Jesus gilt als Erfüller der Prophetie (Schema Verheißung – Erfüllung). Die so genannten „Reflexionszitate“ aus dem Alten Testament wollen deutlich machen, dass die Ereignisse im Leben Jesu bereits in der Heiligen Schrift vorgebildet sind. Dabei dient Jesaja als Heilsprophet, Jeremia hingegen als Unheilsprophet.
Im Mittelpunkt des Evangeliums steht das Bekenntnis des Petrus, Jesus sei der Messias, der Sohn des lebendigen Gottes (Mt 16,16). Es beruht auf göttlicher Offenbarung und ist das gültige Glaubensbekenntnis der Kirche. Diese Bibelstelle hatte starken Einfluss auf die Ausprägung der Lehre vom Primat des Papstes.

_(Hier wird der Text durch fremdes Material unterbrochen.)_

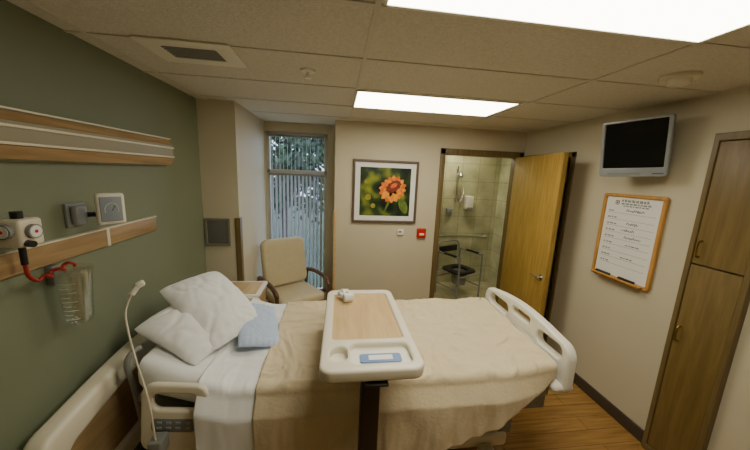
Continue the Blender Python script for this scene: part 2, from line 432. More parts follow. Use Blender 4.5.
# ------------------------------------------------------------------ right wall things
tvl = Vector((2.02, 2.06, 0)); tvr = Vector((2.15, 1.68, 0))
mid = (tvl + tvr) / 2; ang = math.atan2(tvr.y - tvl.y, tvr.x - tvl.x)
tv = root('television', (mid.x, mid.y, 1.93), 'small grey flat television on a wall arm', 'television', rotz=ang)
W = (tvr - tvl).length; TH = .40
tm = Matrix.Translation((0, 0, TH / 2)) @ Euler((R(97), 0, 0)).to_matrix().to_4x4() @ Matrix.Rotation(R(1.5), 4, 'Z')
make('casing', G().shape([rr(0, 0, W, TH, .02), rr(0, .022, W - .045, TH - .08, .006)], .035, .005, tm), m_silver, parent=tv)
make('screen', G().shape([rr(0, .022, W - .04, TH - .075, .006)], .012, 0, tm), m_black, parent=tv)
make('rear_shell', G().shape([rr(0, 0, W - .03, TH - .03, .03)], .05, .012, tm @ Matrix.Translation((0, 0, -.035))), m_dark, parent=tv)
for k in range(5): make('button', G().cyl(tm @ Vector((.13 + .012 * k, -TH / 2 + .022, .016)), tm @ Vector((.13 + .012 * k, -TH / 2 + .022, .021)), .004, n=10), m_dark, parent=tv)
make('mount_arm', G().tube([(.0, .05, .2), (.03, .11, .2)], .02, smooth=1), m_dark, parent=tv)
make('speaker_strip', G().shape([rr(-.04, -TH / 2 + .022, .2, .014, .005)], .003, 0, tm @ Matrix.Translation((0, 0, .018))), m_grey, parent=tv)
make('wall_bracket', G().bb(XR - .03, XR, 1.86, 1.98, 2.06, 2.24, .004).bb(2.17, 2.25, 1.89, 1.95, 2.11, 2.16, .004), m_dark, label='dark steel wall bracket behind the television', cat='bracket')
YZm = lambda x: Matrix.Translation((x, 0, 0)) @ Matrix(((0, 0, -1, 0), (-1, 0, 0, 0), (0, 1, 0, 0), (0, 0, 0, 1)))
wb = root('whiteboard', (XR, 1.95, 1.10), 'patient information whiteboard in orange wood frame', 'whiteboard')
bc = (-1.948, 1.453); bw, bh = .48, .69
make('frame', G().shape([rr(bc[0], bc[1], bw, bh, .02), rr(bc[0], bc[1], bw - .05, bh - .05, .004)], .025, .005, YZm(XR - .014)), m_frame, parent=wb)
make('board', G().shape([rr(bc[0], bc[1], bw - .04, bh - .04, .004)], .01, 0, YZm(XR - .008)), m_paper, parent=wb)
make('tray', G().bb(XR - .075, XR - .012, 1.75, 2.14, 1.118, 1.130, .003).bb(XR - .075, XR - .069, 1.75, 2.14, 1.118, 1.142, .002), m_frame, parent=wb)
gi = G()
xb = XR - .0135
def dash(u0, u1, z, h=.006):
    gi.bb(xb - .0006, xb, 2.165 - u1, 2.165 - u0, z - h / 2, z + h / 2)
random.seed(3)
def words(u0, u1, z, h, s=1.0):
    u = u0
    while u < u1 - .010:
        L = random.uniform(.014, .03)
        n = max(2, int(L / (.0055 * s)))
        for k in range(n):
            a = u + k * .0055 * s
            gi.bb(xb - .0006, xb, 2.165 - a - .0026 * s, 2.165 - a, z - h / 2, z + h / 2 * random.choice((1, .5, .7)))
            if random.random() < .7: gi.bb(xb - .0006, xb, 2.165 - a - .0055 * s, 2.165 - a, z - h / 2, z - h / 2 + .0024 * s)
            if random.random() < .6: gi.bb(xb - .0006, xb, 2.165 - a - .0055 * s, 2.165 - a, z, z + .0024 * s)
        u += n * .0055 * s + .007
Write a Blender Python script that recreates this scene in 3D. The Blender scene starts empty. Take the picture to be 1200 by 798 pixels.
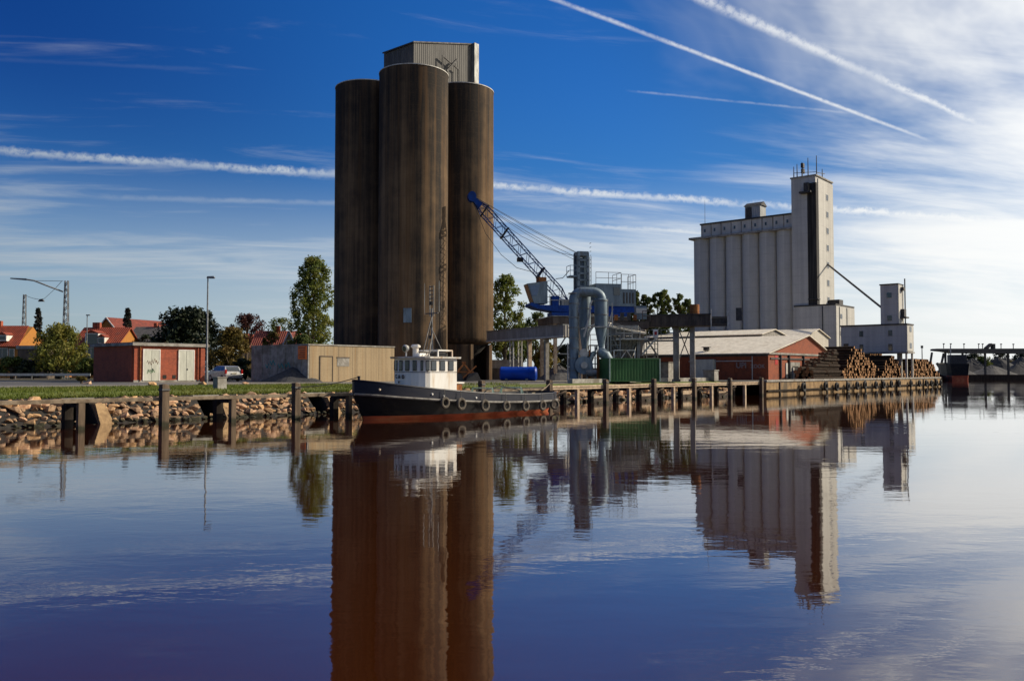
import bpy, bmesh, math, random
from mathutils import Vector, Matrix
random.seed(7)
R = math.radians
SC = bpy.context.scene
COL = SC.collection

# ---------------------------------------------------------------- camera
CAM_Z = 2.2
PITCH = math.atan(37.0 / 1000.0)
cam_d = bpy.data.cameras.new('camera')
cam = bpy.data.objects.new('camera', cam_d)
COL.objects.link(cam)
cam.location = (0, 0, CAM_Z)
cam.rotation_euler = (math.pi / 2 + PITCH, 0, 0)
cam_d.sensor_width = 36.0
cam_d.lens = 30.0
cam_d.clip_start = 0.1
cam_d.clip_end = 9000
SC.camera = cam

SUN_AZ = 77.0        # degrees clockwise from +Y (the view direction) towards +X
SUN_EL = 31.0

def ray(x, y):
    u = (x - 600) / 1000.0
    v = (399 - y) / 1000.0
    c, s = math.cos(PITCH), math.sin(PITCH)
    return Vector((u, c - v * s, s + v * c))

def px(x, y, Y):
    d = ray(x, y)
    return Vector((0, 0, CAM_Z)) + d * (Y / d.y)

def zat(y, Y, x=600):
    return px(x, y, Y).z

# ---------------------------------------------------------------- world / sky
class NB:
    def __init__(self, tree):
        self.t = tree
        self.n = tree.nodes
        self.l = tree.links
    def put(self, sock, v):
        if isinstance(v, (int, float)):
            sock.default_value = v
        elif isinstance(v, (tuple, list, Vector)):
            v = tuple(v)
            if sock.type == 'RGBA' and len(v) == 3:
                v = v + (1,)
            sock.default_value = v
        else:
            self.l.new(v, sock)
    def node(self, typ, **kw):
        nd = self.n.new(typ)
        for k, v in kw.items():
            setattr(nd, k, v)
        return nd
    def math(self, op, a, b=0.0, c=0.0, clamp=False):
        nd = self.node('ShaderNodeMath', operation=op)
        nd.use_clamp = clamp
        for i, v in enumerate((a, b, c)):
            if i < len(nd.inputs):
                self.put(nd.inputs[i], v)
        return nd.outputs[0]
    def vmath(self, op, a, b=(0, 0, 0), out=0):
        nd = self.node('ShaderNodeVectorMath', operation=op)
        self.put(nd.inputs[0], a)
        self.put(nd.inputs[1], b)
        return nd.outputs['Value'] if op in ('DOT_PRODUCT', 'LENGTH', 'DISTANCE') else nd.outputs[0]
    def rng(self, v, a, b, c=0.0, d=1.0, smooth=True):
        nd = self.node('ShaderNodeMapRange')
        nd.interpolation_type = 'SMOOTHSTEP' if smooth else 'LINEAR'
        for i, q in enumerate((v, a, b, c, d)):
            self.put(nd.inputs[i], q)
        return nd.outputs[0]
    def noise(self, vec, scale, detail=4.0, rough=0.55, dist=0.0, out='Fac'):
        nd = self.node('ShaderNodeTexNoise')
        if vec is not None:
            self.put(nd.inputs['Vector'], vec)
        nd.inputs['Scale'].default_value = scale
        nd.inputs['Detail'].default_value = detail
        nd.inputs['Roughness'].default_value = rough
        nd.inputs['Distortion'].default_value = dist
        return nd.outputs[out]
    def mix(self, f, a, b, blend='MIX'):
        nd = self.node('ShaderNodeMix')
        nd.data_type = 'RGBA'
        nd.blend_type = blend
        self.put(nd.inputs['Factor'], f)
        self.put(nd.inputs['A'], a)
        self.put(nd.inputs['B'], b)
        return nd.outputs['Result']
    def sep(self, v):
        nd = self.node('ShaderNodeSeparateXYZ')
        self.put(nd.inputs[0], v)
        return nd.outputs
    def comb(self, x, y, z):
        nd = self.node('ShaderNodeCombineXYZ')
        for i, q in enumerate((x, y, z)):
            self.put(nd.inputs[i], q)
        return nd.outputs[0]
    def ramp(self, f, stops):
        nd = self.node('ShaderNodeValToRGB')
        cr = nd.color_ramp
        while len(cr.elements) < len(stops):
            cr.elements.new(0.5)
        for e, (p, c) in zip(cr.elements, stops):
            e.position = p
            e.color = tuple(c) + (1,) if len(c) == 3 else c
        self.put(nd.inputs[0], f)
        return nd.outputs[0]

sun_vec = Vector((math.sin(R(SUN_AZ)) * math.cos(R(SUN_EL)),
                  math.cos(R(SUN_AZ)) * math.cos(R(SUN_EL)), math.sin(R(SUN_EL))))

world = bpy.data.worlds.new('World')
SC.world = world
world.use_nodes = True
wt = world.node_tree
wt.nodes.clear()
B = NB(wt)
SKY_STRENGTH = 0.10
wout = B.node('ShaderNodeOutputWorld')
bg = B.node('ShaderNodeBackground')
B.l.new(bg.outputs[0], wout.inputs[0])
bg.inputs['Strength'].default_value = SKY_STRENGTH
sky = B.node('ShaderNodeTexSky', sky_type='NISHITA')
sky.sun_disc = False
sky.sun_elevation = R(SUN_EL)
sky.sun_rotation = R(SUN_AZ)
sky.altitude = 0
sky.air_density = 1.0
sky.dust_density = 0.6
sky.ozone_density = 3.0
tc = B.node('ShaderNodeTexCoord')
dirv = tc.outputs['Generated']
dx, dy, dz = B.sep(dirv)
hsv = B.node('ShaderNodeHueSaturation')
hsv.inputs['Saturation'].default_value = 1.35
B.l.new(sky.outputs[0], hsv.inputs['Color'])
# the deep polarised blue of the clear part of the sky
cosun = B.vmath('DOT_PRODUCT', dirv, sun_vec)
tint = B.mix(B.rng(cosun, -0.12, 0.34), (0.15, 0.31, 0.64), (0.38, 0.70, 1.06))
tint = B.mix(B.rng(cosun, 0.40, 0.66), tint, (0.46, 0.58, 0.72))
deep = B.mix(1.0, hsv.outputs[0], tint, 'MULTIPLY')
lowsky = B.mix(1.0, hsv.outputs[0], (0.42, 0.66, 0.86), 'MULTIPLY')
base_sky = B.mix(B.rng(dz, 0.07, 0.36), lowsky, deep)

up = B.math('MAXIMUM', dz, 0.0)
inv = B.math('DIVIDE', 1.0, B.math('ADD', up, 0.10))
plane = B.comb(B.math('MULTIPLY', dx, inv), B.math('MULTIPLY', dy, inv), 0.0)
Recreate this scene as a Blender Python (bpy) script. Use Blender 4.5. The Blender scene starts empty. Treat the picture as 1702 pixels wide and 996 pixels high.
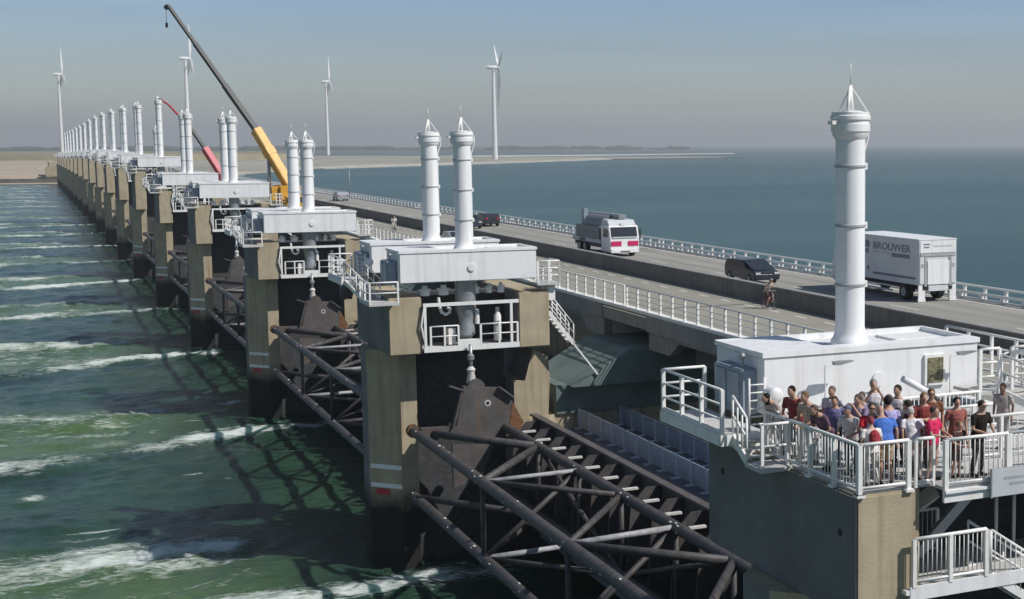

Der Evangelist wird nicht müde zu betonen, dass Jesus den Willen Gottes tut: Taufe, Getsemani, Kreuz. So wird er zum Vorbild für die Kirche. Zudem ist Jesus der von Gott gesandte Lehrer, der den Willen Gottes mit Vollmacht auslegt. Jesus ist nicht gekommen, um das Gesetz aufzuheben. Er bringt die von Gott autorisierte endzeitliche Interpretation der Weisung Gottes (Tora). Ihre Geltung ist in der Person Jesu begründet. Diese starke Betonung des Willens Gottes lässt deutlich den jüdischen Hintergrund des Evangeliums erahnen. Das Ringen der Gemeinde um die Bedeutung des Gesetzes ist noch deutlich spürbar. Matthäus hält jedoch nicht sklavisch am Wortlaut der Gebote Jesu fest, sondern passt sie dem Umfeld an (Beispiel Ehescheidung). Maßstab für dieses Vorgehen sind das Liebesgebot und die Forderung nach Barmherzigkeit (Mt 9,13).
Matthäus spricht als einziger Evangelist von einer Kirchengründung durch den irdischen Jesus (Mt 16,18-19). Dieser richtet sich jedoch zunächst nur an Israel. Erst vom Auferstandenen ergeht der Missionsbefehl unter allen Völkern. Die Ablehnung des Messias hat den Wandel ausgelöst. Dies wird in den Gleichnissen von den bösen Winzern (Mt 21,33-46) und vom königlichen Hochzeitsmahl (Mt 22,1-14) drastisch vor Augen geführt. Auch der Ruf des Volkes bei Pilatus „Sein Blut komme über uns und unsere Kinder!“ (Mt 27,25) fügt sich in diesen Kontext ein. Diese sakrale Formel bedeutet übersetzt „Wir sind bereit, die Konsequenzen seines Todes zu tragen“. Die Fehlinterpretation dieses Satzes hat in der Geschichte bedauernswerte Folgen gehabt. Eine Kollektivschuld des Judentums am Tod Jesu ist damit keineswegs angedeutet. Die Ausrichtung auf das Heidentum wird bereits vor dem Tod Jesu vorbereitet: Sterndeuter huldigen dem neugeborenen Jesus, im Gefolge Jesu befinden sich heidnische Frauen, der Glaube des heidnischen Hauptmanns wird von Jesus als Vorbild für ganz Israel dargestellt.
Die Kirche soll den Willen Gottes tun und hat die Vollmacht, ihn zu deuten. Wie Israel, so steht nun auch die Kirche unter der Forderung des Fruchtbringens. Somit steht auch die Kirche unter dem Gericht. Sie ist eine Weggemeinschaft zum ewigen Heil. Dieses Heil gewinnt der Mensch durch das Tun des Willens Gottes. Gerechtigkeit bedeutet für Matthäus das von Gott geforderte rechte Tun.